■ **Aim**
Reproduce, exactly and in full, only the lines below from the one containing "Use Blender 4.5." through the one containing "1150, M['forestfloor'], 5.0)".

■ **Record set**
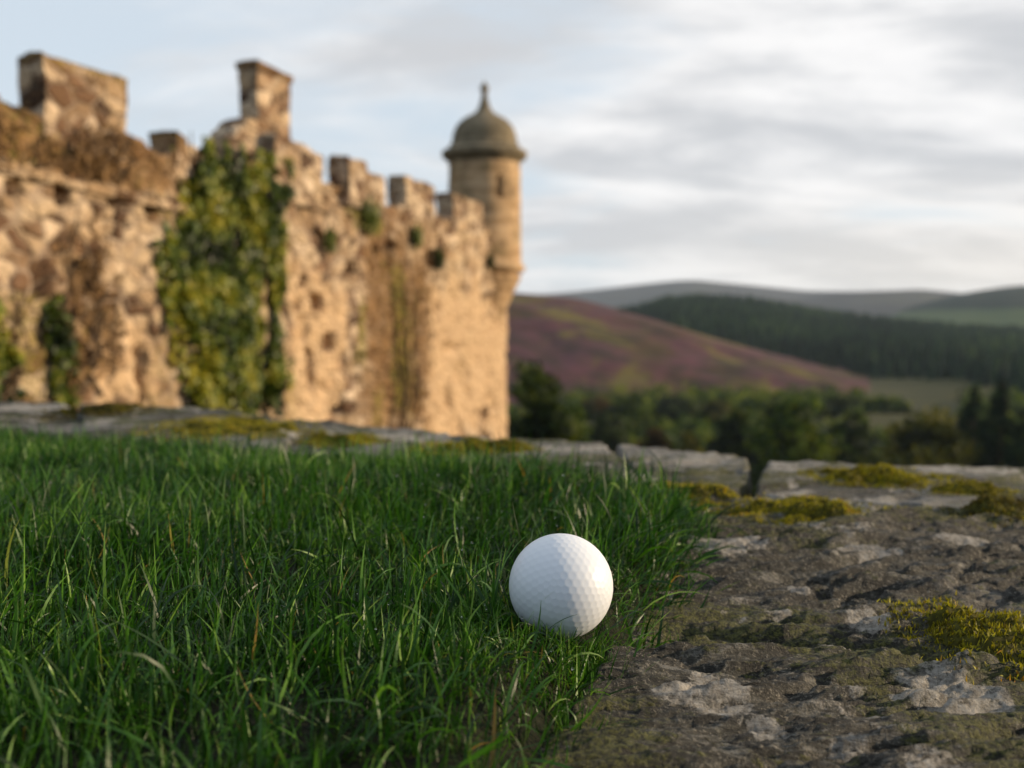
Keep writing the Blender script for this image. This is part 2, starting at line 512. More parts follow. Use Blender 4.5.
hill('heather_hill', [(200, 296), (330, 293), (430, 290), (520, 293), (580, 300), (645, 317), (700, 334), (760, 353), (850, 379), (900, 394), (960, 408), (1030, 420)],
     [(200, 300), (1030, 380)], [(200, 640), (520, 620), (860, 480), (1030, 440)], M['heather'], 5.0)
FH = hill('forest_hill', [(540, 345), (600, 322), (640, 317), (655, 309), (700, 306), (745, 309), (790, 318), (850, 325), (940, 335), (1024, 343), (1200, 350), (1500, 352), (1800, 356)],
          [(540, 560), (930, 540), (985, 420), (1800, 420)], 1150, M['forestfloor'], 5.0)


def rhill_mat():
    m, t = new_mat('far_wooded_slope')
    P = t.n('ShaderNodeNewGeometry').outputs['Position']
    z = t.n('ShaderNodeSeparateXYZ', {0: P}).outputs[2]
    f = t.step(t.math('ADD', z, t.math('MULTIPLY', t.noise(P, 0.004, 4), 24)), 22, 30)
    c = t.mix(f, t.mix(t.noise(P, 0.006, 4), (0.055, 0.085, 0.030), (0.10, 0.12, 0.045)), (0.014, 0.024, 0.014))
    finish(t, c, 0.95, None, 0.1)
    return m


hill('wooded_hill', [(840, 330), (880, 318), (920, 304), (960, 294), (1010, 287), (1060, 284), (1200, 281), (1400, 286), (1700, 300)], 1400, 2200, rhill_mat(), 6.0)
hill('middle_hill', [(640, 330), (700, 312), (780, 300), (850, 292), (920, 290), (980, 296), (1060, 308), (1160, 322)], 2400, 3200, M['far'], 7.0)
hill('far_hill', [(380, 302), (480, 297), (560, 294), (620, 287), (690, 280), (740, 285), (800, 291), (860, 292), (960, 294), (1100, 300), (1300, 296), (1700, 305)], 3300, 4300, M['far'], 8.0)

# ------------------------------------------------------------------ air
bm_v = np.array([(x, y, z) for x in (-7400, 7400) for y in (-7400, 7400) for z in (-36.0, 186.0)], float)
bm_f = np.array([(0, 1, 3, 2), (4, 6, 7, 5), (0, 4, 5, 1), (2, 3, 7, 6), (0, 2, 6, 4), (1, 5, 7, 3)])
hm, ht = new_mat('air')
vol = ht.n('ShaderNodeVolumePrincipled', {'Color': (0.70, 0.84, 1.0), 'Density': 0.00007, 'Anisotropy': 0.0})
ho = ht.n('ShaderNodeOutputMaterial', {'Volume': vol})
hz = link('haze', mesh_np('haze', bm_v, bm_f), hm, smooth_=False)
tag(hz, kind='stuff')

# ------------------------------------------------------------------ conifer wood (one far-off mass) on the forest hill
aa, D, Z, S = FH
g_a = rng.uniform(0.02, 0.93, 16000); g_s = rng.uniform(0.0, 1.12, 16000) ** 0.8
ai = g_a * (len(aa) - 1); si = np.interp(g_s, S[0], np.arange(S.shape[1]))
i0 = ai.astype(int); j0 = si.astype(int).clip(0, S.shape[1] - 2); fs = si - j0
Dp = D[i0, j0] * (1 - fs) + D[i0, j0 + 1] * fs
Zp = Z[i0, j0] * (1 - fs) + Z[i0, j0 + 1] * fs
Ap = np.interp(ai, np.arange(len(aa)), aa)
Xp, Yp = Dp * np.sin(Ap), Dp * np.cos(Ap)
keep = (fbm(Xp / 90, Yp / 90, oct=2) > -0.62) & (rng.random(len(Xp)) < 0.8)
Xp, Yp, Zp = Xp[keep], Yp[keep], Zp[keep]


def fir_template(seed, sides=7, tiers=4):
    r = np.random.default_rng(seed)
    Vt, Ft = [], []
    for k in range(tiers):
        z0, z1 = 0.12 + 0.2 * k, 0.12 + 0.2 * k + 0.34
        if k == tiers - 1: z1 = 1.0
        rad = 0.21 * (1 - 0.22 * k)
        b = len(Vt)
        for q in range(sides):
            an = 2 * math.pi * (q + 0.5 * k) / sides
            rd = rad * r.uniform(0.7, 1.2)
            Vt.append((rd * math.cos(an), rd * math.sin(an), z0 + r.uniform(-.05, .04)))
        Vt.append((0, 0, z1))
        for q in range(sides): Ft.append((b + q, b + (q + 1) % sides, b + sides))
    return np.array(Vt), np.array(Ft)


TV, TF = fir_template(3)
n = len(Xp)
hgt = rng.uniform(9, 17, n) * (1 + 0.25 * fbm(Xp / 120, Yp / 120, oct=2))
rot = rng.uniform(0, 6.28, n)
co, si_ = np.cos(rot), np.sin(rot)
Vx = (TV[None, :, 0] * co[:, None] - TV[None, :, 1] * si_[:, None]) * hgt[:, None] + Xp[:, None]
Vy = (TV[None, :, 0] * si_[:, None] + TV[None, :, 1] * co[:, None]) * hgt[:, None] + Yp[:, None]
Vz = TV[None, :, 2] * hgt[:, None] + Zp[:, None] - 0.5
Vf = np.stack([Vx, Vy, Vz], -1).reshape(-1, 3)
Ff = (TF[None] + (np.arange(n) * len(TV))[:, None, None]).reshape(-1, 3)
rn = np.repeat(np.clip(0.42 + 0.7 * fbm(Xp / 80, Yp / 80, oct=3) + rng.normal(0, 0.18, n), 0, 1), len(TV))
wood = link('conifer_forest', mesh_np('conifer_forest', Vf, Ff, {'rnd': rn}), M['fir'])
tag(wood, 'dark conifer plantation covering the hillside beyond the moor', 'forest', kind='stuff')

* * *

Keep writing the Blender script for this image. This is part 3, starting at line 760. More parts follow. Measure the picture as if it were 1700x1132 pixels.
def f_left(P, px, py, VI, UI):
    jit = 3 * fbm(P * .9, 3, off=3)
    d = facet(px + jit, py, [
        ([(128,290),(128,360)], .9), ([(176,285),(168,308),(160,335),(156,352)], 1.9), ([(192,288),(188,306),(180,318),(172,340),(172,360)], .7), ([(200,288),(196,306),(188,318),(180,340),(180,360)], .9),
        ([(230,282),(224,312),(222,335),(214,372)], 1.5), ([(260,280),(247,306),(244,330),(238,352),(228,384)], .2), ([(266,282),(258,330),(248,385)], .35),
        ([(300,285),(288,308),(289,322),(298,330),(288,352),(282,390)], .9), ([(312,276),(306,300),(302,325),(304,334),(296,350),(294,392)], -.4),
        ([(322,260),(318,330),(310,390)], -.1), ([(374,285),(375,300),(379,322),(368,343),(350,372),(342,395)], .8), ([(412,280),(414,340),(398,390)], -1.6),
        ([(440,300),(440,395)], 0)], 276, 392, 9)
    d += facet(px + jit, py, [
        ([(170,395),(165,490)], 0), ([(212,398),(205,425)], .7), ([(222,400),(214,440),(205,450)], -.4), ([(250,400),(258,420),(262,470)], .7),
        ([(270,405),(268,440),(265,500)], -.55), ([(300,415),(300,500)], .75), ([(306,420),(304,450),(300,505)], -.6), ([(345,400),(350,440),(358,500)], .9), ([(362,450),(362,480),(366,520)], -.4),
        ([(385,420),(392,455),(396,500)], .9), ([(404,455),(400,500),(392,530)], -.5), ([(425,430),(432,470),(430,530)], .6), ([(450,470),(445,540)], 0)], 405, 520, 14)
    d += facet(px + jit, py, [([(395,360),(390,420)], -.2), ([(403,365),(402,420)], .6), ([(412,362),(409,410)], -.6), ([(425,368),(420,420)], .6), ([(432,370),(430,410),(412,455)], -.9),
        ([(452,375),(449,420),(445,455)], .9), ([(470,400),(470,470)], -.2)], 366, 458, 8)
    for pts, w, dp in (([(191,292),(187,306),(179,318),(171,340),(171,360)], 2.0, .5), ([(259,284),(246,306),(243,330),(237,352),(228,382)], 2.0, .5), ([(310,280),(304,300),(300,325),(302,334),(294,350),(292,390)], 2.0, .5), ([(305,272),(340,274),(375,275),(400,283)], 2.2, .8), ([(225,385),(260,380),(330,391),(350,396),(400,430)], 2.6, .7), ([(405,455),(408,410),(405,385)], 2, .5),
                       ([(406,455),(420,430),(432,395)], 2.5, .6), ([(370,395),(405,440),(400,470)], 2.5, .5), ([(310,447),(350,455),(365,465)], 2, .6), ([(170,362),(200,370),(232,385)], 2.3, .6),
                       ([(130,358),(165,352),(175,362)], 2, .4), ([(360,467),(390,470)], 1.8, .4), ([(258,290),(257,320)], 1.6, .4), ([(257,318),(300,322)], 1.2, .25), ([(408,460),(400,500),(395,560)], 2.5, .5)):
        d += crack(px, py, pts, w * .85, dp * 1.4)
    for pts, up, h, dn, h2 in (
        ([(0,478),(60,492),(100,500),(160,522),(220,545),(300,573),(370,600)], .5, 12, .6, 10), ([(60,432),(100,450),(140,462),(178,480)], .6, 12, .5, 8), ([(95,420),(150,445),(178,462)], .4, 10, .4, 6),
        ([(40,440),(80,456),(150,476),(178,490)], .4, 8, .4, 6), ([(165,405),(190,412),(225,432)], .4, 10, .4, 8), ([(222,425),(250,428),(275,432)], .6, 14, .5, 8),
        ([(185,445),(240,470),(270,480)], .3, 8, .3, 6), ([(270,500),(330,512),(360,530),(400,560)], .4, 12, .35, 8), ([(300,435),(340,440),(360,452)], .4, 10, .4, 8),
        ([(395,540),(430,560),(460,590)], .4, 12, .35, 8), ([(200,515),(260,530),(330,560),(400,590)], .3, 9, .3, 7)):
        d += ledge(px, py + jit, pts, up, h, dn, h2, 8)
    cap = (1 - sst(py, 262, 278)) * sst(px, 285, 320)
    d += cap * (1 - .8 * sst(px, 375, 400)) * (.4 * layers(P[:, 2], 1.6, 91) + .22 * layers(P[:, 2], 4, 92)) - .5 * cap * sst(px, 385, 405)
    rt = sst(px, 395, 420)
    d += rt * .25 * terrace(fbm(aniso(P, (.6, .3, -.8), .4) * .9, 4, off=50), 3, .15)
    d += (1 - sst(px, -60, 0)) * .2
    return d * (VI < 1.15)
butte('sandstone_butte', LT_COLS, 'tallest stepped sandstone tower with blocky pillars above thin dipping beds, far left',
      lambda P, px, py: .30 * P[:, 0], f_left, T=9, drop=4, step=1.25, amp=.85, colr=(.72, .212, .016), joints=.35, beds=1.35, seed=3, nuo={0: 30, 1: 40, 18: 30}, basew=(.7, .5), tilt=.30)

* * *

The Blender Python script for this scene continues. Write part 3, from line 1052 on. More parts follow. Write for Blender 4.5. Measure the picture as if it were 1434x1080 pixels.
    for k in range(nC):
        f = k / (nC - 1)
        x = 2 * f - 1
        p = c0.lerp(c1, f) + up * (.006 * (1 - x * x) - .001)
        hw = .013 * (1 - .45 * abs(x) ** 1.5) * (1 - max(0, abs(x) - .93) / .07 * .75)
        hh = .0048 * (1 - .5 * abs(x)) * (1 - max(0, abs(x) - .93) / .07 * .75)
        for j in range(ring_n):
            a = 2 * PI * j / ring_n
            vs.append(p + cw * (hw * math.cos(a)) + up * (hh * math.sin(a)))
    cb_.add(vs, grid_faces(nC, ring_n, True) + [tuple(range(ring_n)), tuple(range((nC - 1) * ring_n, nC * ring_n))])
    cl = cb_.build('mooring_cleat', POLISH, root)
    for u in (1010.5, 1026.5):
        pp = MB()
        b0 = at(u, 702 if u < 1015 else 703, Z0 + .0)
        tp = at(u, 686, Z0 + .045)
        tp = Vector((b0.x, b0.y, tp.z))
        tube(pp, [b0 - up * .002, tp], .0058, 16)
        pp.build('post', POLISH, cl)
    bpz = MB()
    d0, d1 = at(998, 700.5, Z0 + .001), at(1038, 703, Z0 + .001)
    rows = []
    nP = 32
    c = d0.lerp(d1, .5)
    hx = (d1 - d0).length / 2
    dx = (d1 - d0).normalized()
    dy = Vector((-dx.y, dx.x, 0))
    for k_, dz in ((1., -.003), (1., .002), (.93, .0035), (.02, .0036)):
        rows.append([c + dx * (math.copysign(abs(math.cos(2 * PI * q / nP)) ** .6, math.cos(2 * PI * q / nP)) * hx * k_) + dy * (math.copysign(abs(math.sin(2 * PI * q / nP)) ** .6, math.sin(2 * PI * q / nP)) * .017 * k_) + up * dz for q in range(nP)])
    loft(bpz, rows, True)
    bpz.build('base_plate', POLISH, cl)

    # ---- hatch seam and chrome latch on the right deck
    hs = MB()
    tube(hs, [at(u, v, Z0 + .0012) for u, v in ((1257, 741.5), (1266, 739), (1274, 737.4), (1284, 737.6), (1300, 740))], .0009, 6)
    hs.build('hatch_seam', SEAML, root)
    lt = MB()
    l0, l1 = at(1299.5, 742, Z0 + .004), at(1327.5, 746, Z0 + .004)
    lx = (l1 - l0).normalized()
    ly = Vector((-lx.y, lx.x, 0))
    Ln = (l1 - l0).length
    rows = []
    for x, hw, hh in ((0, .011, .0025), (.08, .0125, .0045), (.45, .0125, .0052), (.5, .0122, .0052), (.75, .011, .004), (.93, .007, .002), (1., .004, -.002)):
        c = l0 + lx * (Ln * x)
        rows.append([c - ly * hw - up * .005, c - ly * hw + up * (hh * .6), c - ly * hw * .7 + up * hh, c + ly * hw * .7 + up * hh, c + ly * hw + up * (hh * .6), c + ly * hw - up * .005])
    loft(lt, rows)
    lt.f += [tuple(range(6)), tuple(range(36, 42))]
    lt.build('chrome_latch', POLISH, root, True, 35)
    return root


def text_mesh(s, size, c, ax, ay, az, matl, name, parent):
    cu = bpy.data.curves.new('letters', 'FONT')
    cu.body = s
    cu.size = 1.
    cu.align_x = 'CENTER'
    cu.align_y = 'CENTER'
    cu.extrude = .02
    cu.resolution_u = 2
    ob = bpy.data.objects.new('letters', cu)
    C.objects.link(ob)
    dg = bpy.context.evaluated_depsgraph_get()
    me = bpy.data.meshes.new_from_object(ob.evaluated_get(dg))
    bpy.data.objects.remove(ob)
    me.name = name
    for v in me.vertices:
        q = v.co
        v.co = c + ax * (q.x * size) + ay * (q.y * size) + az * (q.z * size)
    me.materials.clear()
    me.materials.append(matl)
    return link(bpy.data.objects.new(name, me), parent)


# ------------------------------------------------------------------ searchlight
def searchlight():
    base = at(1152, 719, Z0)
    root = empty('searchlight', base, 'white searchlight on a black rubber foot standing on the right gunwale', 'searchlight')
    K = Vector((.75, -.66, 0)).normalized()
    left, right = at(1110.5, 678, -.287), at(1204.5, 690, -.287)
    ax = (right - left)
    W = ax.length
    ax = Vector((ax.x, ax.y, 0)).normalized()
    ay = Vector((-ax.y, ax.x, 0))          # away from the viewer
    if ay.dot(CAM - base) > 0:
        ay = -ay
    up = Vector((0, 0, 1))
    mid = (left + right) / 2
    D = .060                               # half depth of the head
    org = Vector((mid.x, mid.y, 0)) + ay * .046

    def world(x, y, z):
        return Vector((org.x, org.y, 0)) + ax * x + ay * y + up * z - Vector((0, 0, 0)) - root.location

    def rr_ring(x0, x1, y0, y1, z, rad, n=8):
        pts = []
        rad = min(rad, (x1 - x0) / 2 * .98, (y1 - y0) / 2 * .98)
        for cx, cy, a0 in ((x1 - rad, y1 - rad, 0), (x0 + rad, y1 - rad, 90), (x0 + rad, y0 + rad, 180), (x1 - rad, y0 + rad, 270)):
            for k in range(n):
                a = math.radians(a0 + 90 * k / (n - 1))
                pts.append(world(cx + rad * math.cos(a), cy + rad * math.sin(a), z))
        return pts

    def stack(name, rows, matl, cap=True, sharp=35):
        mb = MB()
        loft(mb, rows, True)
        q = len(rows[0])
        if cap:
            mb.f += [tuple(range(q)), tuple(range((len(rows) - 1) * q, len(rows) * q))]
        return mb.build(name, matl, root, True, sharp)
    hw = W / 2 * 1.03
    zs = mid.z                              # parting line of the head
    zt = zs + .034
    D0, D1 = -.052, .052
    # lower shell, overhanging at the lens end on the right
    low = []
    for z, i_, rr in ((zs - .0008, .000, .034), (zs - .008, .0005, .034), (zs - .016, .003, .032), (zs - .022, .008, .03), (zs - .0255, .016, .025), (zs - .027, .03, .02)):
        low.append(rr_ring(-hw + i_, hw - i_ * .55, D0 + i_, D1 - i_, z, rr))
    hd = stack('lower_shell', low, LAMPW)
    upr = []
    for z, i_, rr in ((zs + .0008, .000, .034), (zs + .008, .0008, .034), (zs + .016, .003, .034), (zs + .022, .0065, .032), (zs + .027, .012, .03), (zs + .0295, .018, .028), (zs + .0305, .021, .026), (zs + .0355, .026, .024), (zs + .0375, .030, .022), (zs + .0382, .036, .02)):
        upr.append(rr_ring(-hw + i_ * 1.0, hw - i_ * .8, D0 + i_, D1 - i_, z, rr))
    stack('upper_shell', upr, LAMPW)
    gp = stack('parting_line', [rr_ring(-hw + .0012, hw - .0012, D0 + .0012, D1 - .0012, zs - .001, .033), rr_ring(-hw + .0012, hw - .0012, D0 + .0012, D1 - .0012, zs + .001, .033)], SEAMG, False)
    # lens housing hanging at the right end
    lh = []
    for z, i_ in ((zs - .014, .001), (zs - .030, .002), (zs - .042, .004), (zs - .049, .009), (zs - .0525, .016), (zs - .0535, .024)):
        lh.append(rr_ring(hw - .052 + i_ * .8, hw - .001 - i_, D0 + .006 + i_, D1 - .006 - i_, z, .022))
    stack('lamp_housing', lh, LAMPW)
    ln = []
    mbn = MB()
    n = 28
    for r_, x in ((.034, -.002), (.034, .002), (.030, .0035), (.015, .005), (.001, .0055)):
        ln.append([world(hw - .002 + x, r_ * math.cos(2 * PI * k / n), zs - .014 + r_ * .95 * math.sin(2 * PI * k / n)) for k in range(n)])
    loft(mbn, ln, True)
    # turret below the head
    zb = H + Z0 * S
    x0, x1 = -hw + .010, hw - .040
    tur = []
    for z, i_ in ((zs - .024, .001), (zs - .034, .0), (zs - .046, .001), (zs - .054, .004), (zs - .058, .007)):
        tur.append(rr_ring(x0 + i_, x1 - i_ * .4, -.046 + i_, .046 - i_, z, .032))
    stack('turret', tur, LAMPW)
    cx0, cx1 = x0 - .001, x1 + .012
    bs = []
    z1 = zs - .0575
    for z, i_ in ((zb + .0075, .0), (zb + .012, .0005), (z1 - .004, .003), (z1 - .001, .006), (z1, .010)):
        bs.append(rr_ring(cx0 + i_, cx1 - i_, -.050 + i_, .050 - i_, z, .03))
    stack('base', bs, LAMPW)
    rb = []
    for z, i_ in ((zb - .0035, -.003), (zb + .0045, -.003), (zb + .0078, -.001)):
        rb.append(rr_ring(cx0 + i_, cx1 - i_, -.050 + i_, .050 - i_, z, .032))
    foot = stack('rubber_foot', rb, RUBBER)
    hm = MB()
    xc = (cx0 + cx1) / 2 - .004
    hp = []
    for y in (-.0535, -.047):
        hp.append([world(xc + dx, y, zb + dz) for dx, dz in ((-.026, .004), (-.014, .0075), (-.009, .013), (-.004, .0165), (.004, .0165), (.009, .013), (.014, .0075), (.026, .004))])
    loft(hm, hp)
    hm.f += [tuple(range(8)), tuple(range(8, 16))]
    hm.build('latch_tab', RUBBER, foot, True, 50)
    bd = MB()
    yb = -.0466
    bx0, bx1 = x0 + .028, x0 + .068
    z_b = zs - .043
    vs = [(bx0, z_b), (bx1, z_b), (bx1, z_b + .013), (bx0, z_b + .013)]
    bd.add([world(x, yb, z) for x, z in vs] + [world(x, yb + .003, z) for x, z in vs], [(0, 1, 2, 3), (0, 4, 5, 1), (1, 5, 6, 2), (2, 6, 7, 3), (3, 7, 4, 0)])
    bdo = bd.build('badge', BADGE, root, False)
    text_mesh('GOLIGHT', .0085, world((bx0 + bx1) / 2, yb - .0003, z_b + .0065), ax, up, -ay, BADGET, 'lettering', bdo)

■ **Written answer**
Keep writing the Blender script for this image. This is part 2, starting at line 512. More parts follow. Use Blender 4.5.
hill('heather_hill', [(200, 296), (330, 293), (430, 290), (520, 293), (580, 300), (645, 317), (700, 334), (760, 353), (850, 379), (900, 394), (960, 408), (1030, 420)],
     [(200, 300), (1030, 380)], [(200, 640), (520, 620), (860, 480), (1030, 440)], M['heather'], 5.0)
FH = hill('forest_hill', [(540, 345), (600, 322), (640, 317), (655, 309), (700, 306), (745, 309), (790, 318), (850, 325), (940, 335), (1024, 343), (1200, 350), (1500, 352), (1800, 356)],
          [(540, 560), (930, 540), (985, 420), (1800, 420)], 1150, M['forestfloor'], 5.0)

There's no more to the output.